Commissioned by BBC Radio 3 and first performed by the BBC Singers, conducted by Sofi Jeannin, at St Paul's Church, Knightsbridge, London, UK on the 27th September 2019.


  • SATB
  • 20 min
  • Nick Drake & Greta Thunberg

Programme Note

A few years ago, a friend gave me the book of Nick Drake’s long form poem Farewell Glacier. It was written after a trip to the Arctic with the voyager Noorderlicht boat with the Art and Climate Change organisation, Cape Farewell. I was haunted by its message and was inspired to write another environmental work, having written the Water Diviner’s Tale for the Proms in 2007, which was described in the press as a "call to arms on climate change to the younger generation”. In July 2018 when I was offered a commission from the BBC Singers I approached Nick with a view to collaborate on a new piece together. We met and exchanged ideas.
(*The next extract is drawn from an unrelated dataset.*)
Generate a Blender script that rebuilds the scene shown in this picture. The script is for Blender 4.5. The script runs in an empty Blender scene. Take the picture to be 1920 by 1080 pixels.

I was interested in writing something that could express the Earth’s voice, if we could find a place of quiet stillness to really listen. We agreed we wanted to create a piece that focussed on listening as opposed to declamatory catastrophic warnings filled with doom. We were also interested to write something that could embrace the earth’s beauty in a contemplative way. Shortly after our discussions, Greta Thunberg had made her mark as a young climate activist and Nick wanted to include her words in the poem alongside his own.

Nick responded with a poem, Earth Song, which takes the form of a conversation within the human mind and body as it breathes. The choir represents different thoughts and elemental landscapes on earth that manifest as thoughts might present themselves within the chatter of the thinking mind as it endeavours to still itself. The landscapes are both real and internal within the body. Ultimately we are seeking to express that humans are as one with the earth and inseparable.

As the human mind, the choir pass thoughts and sung words to one another, then they come together to breathe as one, mirroring the balance between night and day, the ebb and flow of the tides, together with the human act of breathing in and out. As the landscapes becomes bigger, and the noise of our human world becomes more and more crazy, the mind endeavours to still itself to really listen to the earth’s message.

A young girl interpolates her message between each verse, in the powerful words of Greta Thunberg, entreating us to listen.

I wanted to set the words very clearly and purely as it were in a suspended musical representation of the mind always coming back to a point of stillness as if in a meditation to mirror the poem; to evoke the beauty of the earth, to be within her beauty, as well as an observer.

At the end of the coda in the silence we invite the audience to listen implicating them in this work. We also invite the audience not to break the silence until the conductor has indicated the piece has ended.